Para asisten rumah tangga ini, tentu mempunyai peran serta jasa yang luar biasa besar bagi seluruh penghuni rumah. Sehingga tak jarang, mereka sudah dianggap seperti keluarga sendiri.
Seringkali mereka diajak serta dilibatkan dalam acara keluarga, kegiatan keluarga, serta diperhatikan seperti keluarga sendiri. Tak jarang juga dari para majikan, ada yang sampai menyekolahkan anak dari asisten rumah tangganya. Seringkali juga dijumpai anak-anak lebih dekat dengan asisten rumah tangga daripada dengan orangtuanya sendiri. Mungkin itu hanya keberuntungan, bila mereka mendapatkan majikan yang baik hati.
Saat melihat surat kabar atau media, tentu ada juga majikan atau tuan rumah yang kasar serta tidak baik. Mereka yang tidak memberi gaji sebagaimana mestinya, melakukan tindakan kekerasan baik fisik, psikologi atau seksual, mengisolasi asisten rumah tangga, dll.
Ketika mengingat peristiwa asisten rumah tangga bernama Sunarsih (14 tahun), seorang pembantu rumah tangga (PRT anak). Seorang korban perdagangan manusia, yang dipaksa bekerja di Surabaya, Jawa Timur. Sunarsih mengalami penyiksaan selama bekerja, mengalami perlakuan tidak manusiawi dari majikan serta hak-hak sebagai pekerja tidak diberikan. Sunarsih bekerja lebih dari 18 jam sehari, mendapat makanan yang tidak layak, tidur di lantai jemuran, tidak bisa berkomunikasi dan bersosialisasi karena rumah dikunci serta tidak diberi upah (gaji).
Akhirnya Sunarsih meninggal dunia pada 12 Februari 2001. Sebagai hasil refleksi atas peristiwa penyiksaan dan kekerasan tersebut, sejak tahun 2007, setiap tanggal 15 Februari diperingati sebagai Hari Pekerja Rumah Tangga (PRT), yang dilansir dari Komnasperempuan.go.id.

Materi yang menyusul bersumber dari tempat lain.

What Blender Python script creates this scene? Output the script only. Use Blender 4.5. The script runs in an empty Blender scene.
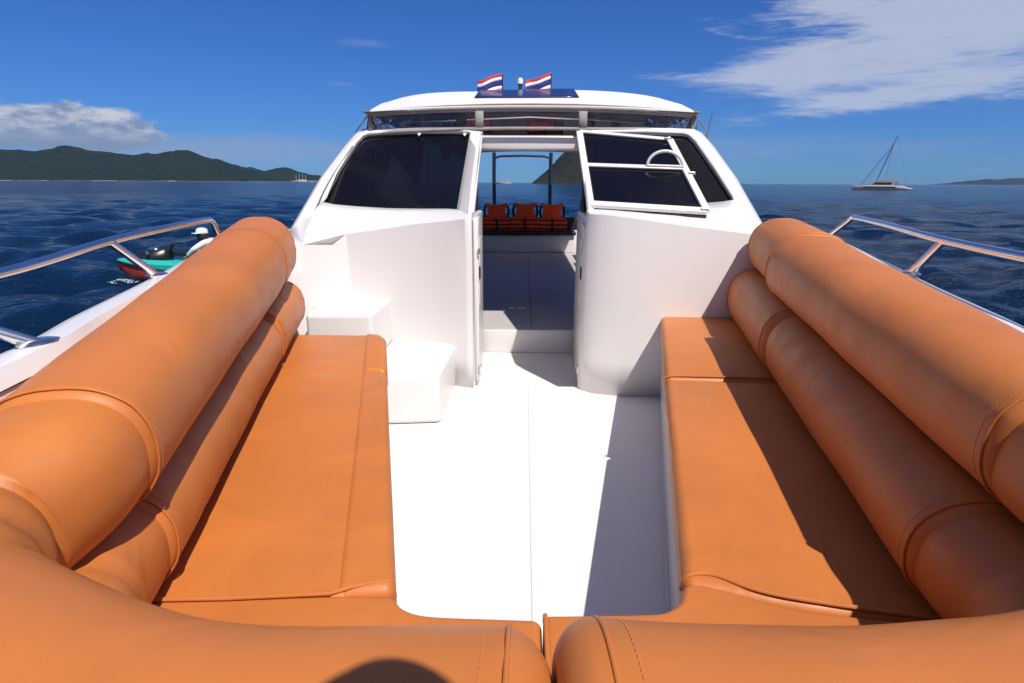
import bpy, bmesh, math, random
import numpy as np
from mathutils import Vector, Matrix

random.seed(7); rng = np.random.default_rng(5)
sc = bpy.context.scene
col = sc.collection
V = Vector
WATER = -0.6

# ------------------------------------------------------------------ materials
def new_mat(name):
    m = bpy.data.materials.new(name); m.use_nodes = True
    nt = m.node_tree; nt.nodes.clear()
    out = nt.nodes.new('ShaderNodeOutputMaterial')
    b = nt.nodes.new('ShaderNodeBsdfPrincipled')
    nt.links.new(b.outputs[0], out.inputs[0])
    return m, nt, b, out

def mat(name, base, rough=.5, metal=0., bump=0., bscale=40., var=0., vscale=6., coat=0., spec=.5, detail=4., bdist=.01, rvar=0.):
    m, nt, b, out = new_mat(name)
    b.inputs['Base Color'].default_value = (*base, 1)
    b.inputs['Roughness'].default_value = rough
    b.inputs['Metallic'].default_value = metal
    b.inputs['Specular IOR Level'].default_value = spec
    b.inputs['Coat Weight'].default_value = coat
    b.inputs['Coat Roughness'].default_value = .08
    geo = nt.nodes.new('ShaderNodeNewGeometry')
    if var:
        n = nt.nodes.new('ShaderNodeTexNoise'); n.inputs['Scale'].default_value = vscale
        n.inputs['Detail'].default_value = 5
        nt.links.new(geo.outputs['Position'], n.inputs['Vector'])
        r = nt.nodes.new('ShaderNodeMapRange'); r.inputs[1].default_value = .3; r.inputs[2].default_value = .7
        r.inputs[3].default_value = 1 - var; r.inputs[4].default_value = 1 + var
        nt.links.new(n.outputs[0], r.inputs[0])
        mx = nt.nodes.new('ShaderNodeMix'); mx.data_type = 'RGBA'; mx.blend_type = 'MULTIPLY'
        mx.inputs[0].default_value = 1; mx.inputs[6].default_value = (*base, 1)
        nt.links.new(r.outputs[0], mx.inputs[7]); nt.links.new(mx.outputs[2], b.inputs['Base Color'])
        if rvar:
            r2 = nt.nodes.new('ShaderNodeMapRange'); r2.inputs[1].default_value = .3; r2.inputs[2].default_value = .7
            r2.inputs[3].default_value = rough - rvar; r2.inputs[4].default_value = rough + rvar
            nt.links.new(n.outputs[0], r2.inputs[0]); nt.links.new(r2.outputs[0], b.inputs['Roughness'])
    if bump:
        n = nt.nodes.new('ShaderNodeTexNoise'); n.inputs['Scale'].default_value = bscale
        n.inputs['Detail'].default_value = detail
        nt.links.new(geo.outputs['Position'], n.inputs['Vector'])
        bp = nt.nodes.new('ShaderNodeBump'); bp.inputs['Strength'].default_value = bump
        bp.inputs['Distance'].default_value = bdist
        nt.links.new(n.outputs[0], bp.inputs['Height']); nt.links.new(bp.outputs[0], b.inputs['Normal'])
    return m

def leather(name, base):
    """tan marine vinyl: fine grain, faint creases, faint scuffs"""
    m, nt, b, out = new_mat(name)
    L = nt.links.new
    geo = nt.nodes.new('ShaderNodeNewGeometry')
    def noise(scale, det=4, dist=0.):
        n = nt.nodes.new('ShaderNodeTexNoise'); n.inputs['Scale'].default_value = scale
        n.inputs['Detail'].default_value = det; n.inputs['Distortion'].default_value = dist
        L(geo.outputs['Position'], n.inputs['Vector']); return n
    v = noise(2.2, 5, .4)
    r = nt.nodes.new('ShaderNodeMapRange'); r.inputs[1].default_value = .3; r.inputs[2].default_value = .7
    r.inputs[3].default_value = .90; r.inputs[4].default_value = 1.08
    L(v.outputs[0], r.inputs[0])
    mx = nt.nodes.new('ShaderNodeMix'); mx.data_type = 'RGBA'; mx.blend_type = 'MULTIPLY'
    mx.inputs[0].default_value = 1; mx.inputs[6].default_value = (*base, 1)
    L(r.outputs[0], mx.inputs[7]); L(mx.outputs[2], b.inputs['Base Color'])
    r2 = nt.nodes.new('ShaderNodeMapRange'); r2.inputs[1].default_value = .3; r2.inputs[2].default_value = .7
    r2.inputs[3].default_value = .42; r2.inputs[4].default_value = .54
    L(noise(9, 6).outputs[0], r2.inputs[0]); L(r2.outputs[0], b.inputs['Roughness'])
    b.inputs['Specular IOR Level'].default_value = .45
    vor = nt.nodes.new('ShaderNodeTexVoronoi'); vor.inputs['Scale'].default_value = 620
    L(geo.outputs['Position'], vor.inputs['Vector'])
    b1 = nt.nodes.new('ShaderNodeBump'); b1.inputs['Strength'].default_value = .13; b1.inputs['Distance'].default_value = .0006
    L(vor.outputs[0], b1.inputs['Height'])
    b2 = nt.nodes.new('ShaderNodeBump'); b2.inputs['Strength'].default_value = .45; b2.inputs['Distance'].default_value = .02
    L(noise(3.5, 2.5, 1.2).outputs[0], b2.inputs['Height']); L(b1.outputs[0], b2.inputs['Normal'])
    L(b2.outputs[0], b.inputs['Normal'])
    return m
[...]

Selain itu juga terdapat data, yang dilansir dari www.voaindonesia.com, bahwa lebih dari 400 PRT mengalami tindakan kekerasan dari berbagai aspek, seperti : fisik, psikis, pelecehan seksual, ekonomi dan perdagangan manusia sejak tahun 2012 -- Desember 2021. Ini dikatakan Lita Anggraeni selaku koordinator Jaringan Nasional Advokasi Pekerja Rumah Tangga (JALA PRT).
Sementara, dalam survei JALA PRT mengenai kebutuhan sosial pada Agustus 2021, ada 868 PRT dan 82% diantaranya tidak mendapat jaminan kesehatan nasional. Menjadi hal miris ketika pekerja tidak mendapatkan jaminan kesehatan. Pasalnya, dalam bekerja tentu banyak hal diluar kendali seperti kecelakaan kerja atau tubuh mengalami penurunan fisik hingga sakit. Bila mengandalkan dari upah, tentu akan sangat kesulitan untuk mengikuti jaminan kesehatan yang ada.